Qual a diferença entre ser feliz num sonho e ser feliz na vida real? 1º, num sonho, nunca sabemos que somos felizes, na vida real podemos sabê-lo. Semelhança: tanto no sonho como na vida real, a memória da felicidade conforta-nos e influencia-nos. 2º, o sonho passou e com ele a felicidade, deixando-nos um pouco desamparados e fora do nosso equilíbrio habitual; na vida real podemos prolongar, aprofundar e enriquecer a felicidade.

Velutha é o Deus das Pequenas Coisas. 1º, porque é ele que, com pequenas contribuições, vai mantendo a casa e a fábrica a funcionar, ao mesmo tempo que distribui pelos outros a sua alegria e o seu amor. 2º, porque é ele que, instrumento talvez involuntário do destino (eu diria temerário, dado não sentir praticamente nenhum alerta do perigo – ou são os irmãos, que estão a contar a história, que não deram conta do susto dele, e é por isso que não sabemos dele), permite que se dê início ao movimento da destruição, sua, da sua família e dos gémeos e família. Ammu também, mas ele é, no fundo, a charneira do segredo que leva à destruição de todos.

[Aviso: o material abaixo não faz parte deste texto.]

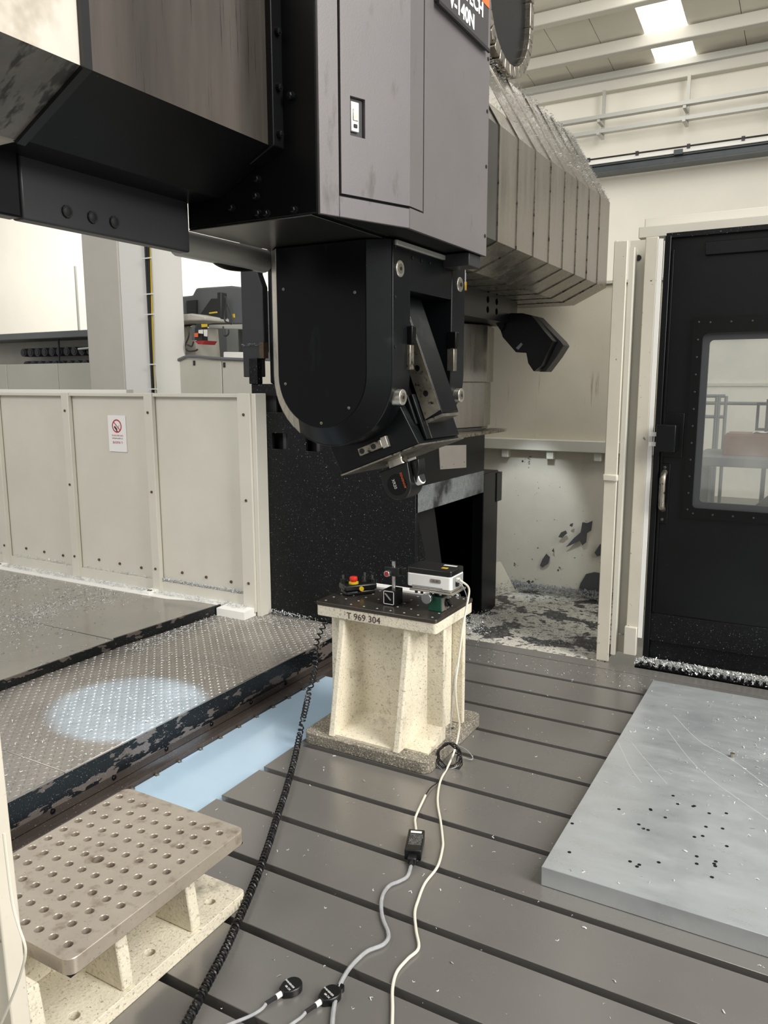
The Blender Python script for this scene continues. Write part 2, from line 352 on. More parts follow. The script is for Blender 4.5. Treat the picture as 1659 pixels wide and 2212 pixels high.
# second machine behind the fence
m2 = thing('milling_machine', 'grey machine head with yellow labels above pale cabinets behind fence', 'machine', (-5.9, 6.8, -.4))
Y2 = 6.5
def q2(pts, y=Y2): return [(P(px, py, 'y', y).x, P(px, py, 'y', y).z) for px, py in pts]
B().prism(q2([(340, 776), (400, 773), (403, 880), (341, 880)]), 'y', Y2, Y2+.3).obj('side_panel', 'magazine_grey', m2)
B().prism(q2([(401, 774), (491, 777), (494, 880), (405, 880)]), 'y', Y2-.1, Y2+.5).obj('cabinet_panel', 'machine_pale', m2, bev=.006)
B().prism(q2([(493, 777), (560, 780), (560, 880), (496, 880)]), 'y', Y2-.1, Y2+.5).obj('cabinet_panel', 'machine_pale', m2, bev=.006)
B().prism(q2([(482, 760), (540, 761), (540, 776), (482, 776)]), 'y', Y2, Y2+.2).obj('switch_box', 'white_paint', m2, bev=.01)
B().prism(q2([(372, 642), (415, 638), (423, 622), (498, 617), (540, 622), (540, 700), (374, 700)], 7.1), 'y', 7.1, 7.9).obj('head_cover', 'machine_grey', m2, bev=.02)
B().prism(q2([(404, 650), (425, 648), (425, 682), (405, 683)], 7.08), 'y', 7.07, 7.1).obj('recess', 'machine_dark', m2)
B().prism(q2([(437, 680), (462, 645), (475, 645), (475, 632), (484, 632), (484, 690), (437, 690)], 6.9), 'y', 6.85, 6.95).obj('bracket', 'machine_dark', m2, bev=.01)
B().prism(q2([(361, 687), (440, 680), (470, 686), (470, 695), (436, 696), (362, 706)], 6.8), 'y', 6.6, 7.0).obj('beam', 'concrete', m2, bev=.015)
B().prism(q2([(456, 702), (540, 701), (540, 712), (456, 710)], 6.7), 'y', 6.66, 6.74).obj('link_arm', 'tray_steel', m2, bev=.008)
B().prism(q2([(384, 706), (434, 706), (440, 780), (388, 780)], 6.9), 'y', 6.8, 7.2).obj('column', 'concrete', m2, bev=.02)
B().cyl((-5.55, 7.1, .9), (-5.55, 7.1, 1.83), .28, 24).obj('drum', 'dark_bench', m2)
B().prism(q2([(437, 700), (449, 699), (450, 738), (438, 740)], 6.6), 'y', 6.5, 6.6).obj('motor', 'machine_dark', m2, bev=.01)
B().prism(q2([(421, 703), (428, 703), (428, 735), (421, 735)], 6.6), 'y', 6.55, 6.6).obj('plug_box', 'machine_grey', m2)
for pts, mat in (([(436, 700), (448, 700), (448, 706), (437, 707)], 'yellow'), ([(421, 720), (428, 719), (428, 728), (421, 728)], 'orange'), ([(430, 713), (439, 712), (439, 721), (430, 720)], 'white_plastic'), ([(441, 712), (448, 712), (448, 727), (442, 726)], 'white_plastic'),
                 ([(453, 675), (469, 673), (470, 676), (453, 678)], 'yellow'), ([(501, 679), (507, 678), (508, 686), (501, 686)], 'yellow')):
    B().prism(q2(pts, 6.48), 'y', 6.47, 6.48).obj('label_plate', mat, m2, smooth=0)
B().prism(q2([(428, 737), (449, 736), (444, 744), (434, 744)], 6.55), 'y', 6.5, 6.7).obj('red_flange', 'red_paint', m2)
for pts in ([(406, 705), (408, 725), (401, 745), (405, 758), (420, 758), (427, 755)], [(405, 745), (414, 748), (418, 738)], [(484, 640), (490, 650), (485, 690), (500, 700)], [(490, 655), (500, 680), (502, 700)], [(372, 650), (358, 680), (354, 700)], [(482, 705), (485, 725), (493, 722), (494, 712)]):
    B().tube(smooth_path([P(px, py, 'y', 6.45) for px, py in pts], 5), .009, 6).obj('cable', 'machine_dark', m2)
B().tube(smooth_path([P(px, py, 'y', 6.38) for px, py in [(333, 815), (345, 800), (395, 773), (420, 770), (470, 774), (540, 777)]], 6), .016, 7).obj('hose', 'machine_grey', m2)
for px, py in ((420, 779), (485, 783)): B().box(*(lambda p: (p.x-.012, p.x+.012, 6.39, 6.4, p.z-.05, p.z))(P(px, py, 'y', 6.4))).obj('hook', 'machine_dark', m2)
pm = thing('pump_unit', 'small pump with pipes seen between pillar and grey machine', 'pump', (-6.9, 8.3, -.4))
B().box(-8.0, -7.2, 8.4, 8.7, -.4, 1.95).obj('frame', 'machine_grey', pm, bev=.01)
B().cyl((-7.75, 8.3, 1.62), (-7.5, 8.3, 1.62), .07, 14).obj('motor', 'machine_dark', pm)
for i in range(4): B().tube([(-7.7+i*.06, 8.35, 1.2), (-7.7+i*.06, 8.35, 1.5)], .014, 7).obj('pipe', 'tray_steel', pm)

# ================================================================ MACHINE TABLE
tb = thing('machine_table', 'dark grey steel machine table with long parallel slots across the foreground', 'machine table', (0, 2, -.3))
TX0, TX1 = -1.475, 2.3
B().box(TX0+.004, TX1, .62, 3.30, -.3, -.034).obj('bed', 'slot_dark', tb)
edges = [.62, .83, 1.03, 1.23, 1.43, 1.63, 1.83, 2.03, 2.23, 2.43, 2.63, 2.83, 3.03, 3.23]
for i in range(len(edges)-1):
    B().box(TX0, TX1, edges[i], edges[i+1]-(.022 if i < 12 else .007), -.034, 0).obj('slot_land', 'table_steel', tb, bev=.0012, seg=1)
B().box(TX0, TX1, 3.23, 3.31, -.034, -.001).obj('edge_land', 'table_steel', tb, bev=.001, seg=1)
# polished cover strip left of the table
bl = thing('way_cover_sheet', 'polished sheet strip, blue lamp light in its colour, between the table and dark walkway', 'cover sheet', (-1.62, 2, -.06))
B().box(-1.765, -1.4755, .4, 2.62, -.05, -.02).obj('sheet', 'blue_lit_sheet', bl, bev=.002)
bolts(bl, 'screw', 'z', .007, .005, 'worn_steel', [(-1.758, 1.45+.1*i, -.02) for i in range(12)])

# ================================================================ WALKWAY
wk = thing('walkway_platform', 'raised black walkway with raised-pattern tread plates beside the table', 'walkway', (-2.2, 1.8, -.06))
B().box(-2.58, -1.836, .55, 2.925, -.35, .085).obj('frame', 'slot_dark', wk)
for y0, y1 in ((.55, 1.371), (1.373, 2.243), (2.245, 2.925)):
    B().box(-2.56, -1.83, y0, y1, .09, .1).obj('tread_plate', 'tread_steel', wk, bev=.0015, seg=1)
B().box(-1.836, -1.829, .55, 2.9, .0, .094).obj('front_skirt', 'black_peel', wk)
B().box(-1.829, -1.826, .55, 2.9, -.012, .012).obj('skirt_flange', 'brown_steel', wk)
B().box(-1.826, -1.79, .55, 2.9, -.05, -.012).obj('lower_ledge', 'brown_steel', wk, bev=.003)
B().box(-1.79, -1.7655, .55, 2.9, -.05, -.006).obj('rail_bar', 'brown_steel', wk, bev=.002)
bolts(wk, 'bolt', 'x', .008, .006, 'black_paint', [(-1.829, 1.1+.22*i, .006) for i in range(8)])
vs = []; fs = []; pt = .0205
for i in range(int(.72/pt)):
    for j in range(int(2.33/pt)):
        cx, cy = -2.545+(i+.5)*pt, .57+(j+.5)*pt
        a = PI/4 if (i+j) % 2 else -PI/4; ca, sa = math.cos(a), math.sin(a); k = len(vs); Lh, Wh = .0088, .0027
        for u, v, z in ((-Lh, 0, 0), (0, -Wh, 0), (Lh, 0, 0), (0, Wh, 0), (-Lh*.6, 0, .0022), (Lh*.6, 0, .0022)): vs.append((cx+u*ca-v*sa, cy+u*sa+v*ca, .1+z))
        fs += [(k, k+1, k+5, k+4), (k+1, k+2, k+5), (k+2, k+3, k+4, k+5), (k+3, k, k+4)]
me = bpy.data.meshes.new('tread_pattern'); me.from_pydata(vs, [], fs); o = place('tread_pattern', me, 'tread_steel', wk, smooth=0); o['kind'] = 'stuff'
up = thing('floor_plates', 'smooth dark steel floor plates with lipped edge strewn with bright swarf', 'floor plate', (-3.5, 1.8, .1))
B().hexa([(-3.26, .5, .1), (-2.545, .5, .1), (-2.545, 2.19, .1), (-3.26, 2.19, .1)], [(-3.26, .5, .135), (-2.545, .5, .135), (-2.545, 2.19, .135), (-3.26, 2.19, .135)]).obj('steel_plate', 'smooth_steel', up, bev=.002)
B().hexa([(-3.26, 2.194, .1), (-2.552, 2.194, .1), (-2.50, 2.80, .1), (-3.26, 2.80, .1)], [(-3.26, 2.194, .134), (-2.552, 2.194, .139), (-2.50, 2.80, .141), (-3.26, 2.80, .134)]).obj('steel_plate', 'smooth_steel', up, bev=.002)
for x0, x1 in ((-3.78, -3.264), (-5.2, -3.784)): B().box(x0, x1, .5, 2.80, .1, .134).obj('steel_plate', 'smooth_steel', up, bev=.002)
B().box(-2.545, -2.537, .5, 2.19, .1, .139).obj('edge_lip', 'black_peel', up)
B().hexa([(-2.552, 2.194, .1), (-2.543, 2.194, .1), (-2.491, 2.80, .1), (-2.50, 2.80, .1)], [(-2.552, 2.194, .143), (-2.543, 2.194, .143), (-2.491, 2.80, .146), (-2.50, 2.80, .146)]).obj('edge_lip', 'black_peel', up)
B().box(-5.2, -2.56, .5, 2.9, -.38, .098).obj('sub_frame', 'slot_dark', up)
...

Velutha é um Deus, mas é também A Vítima. Paralelismos com Cristo são interessantes, vindos de uma indiana: trata-se de um deus e de um inocente; que ajuda as pessoas em pequenas coisas (nada de grandes coisas, como a política, por exemplo); que sabe lidar bem com crianças, sendo extremamente delicado com elas; que é traído por alguém próximo; Estha nega-o ; que é julgado, condenado e morto de forma violenta para salvar, não a humanidade mas, neste caso, a vergonha da família.
Não sei se Arundhati Roy teve consciência de usar este mito cristão no seu livro.

(pág. 218) Compulsão à Repetição:
«Uma vez fora de casa, Maragaret Kochamma deu consigo a transformar-se exatamente no tipo de mulher que os pais queriam que ela fosse. Confrontada com o Mundo Real, agarrava-se nervosamente às velhas regras guardadas na memória e não se podia revoltar contra mais ninguém a não ser contra ela própria.» – por isso, a rebeldia pode ser o outro lado da moeda do conformismo.

Trata-se de um livro complexo e riquíssimo, cuja leitura não é muito fácil. Porém, como diz Vergílio Ferreira, o truque para ler um livro difícil é perceber primeiro o tema (ou, na minha versão pessoal desta ideia, perceber primeiro quem está a falar; a seguir, quem são as personagens e como se relacionam; depois perceber quais são as intenções do autor ao escrever o que escreveu e como escreveu). Descoberto isso, a leitura torna-se agradável.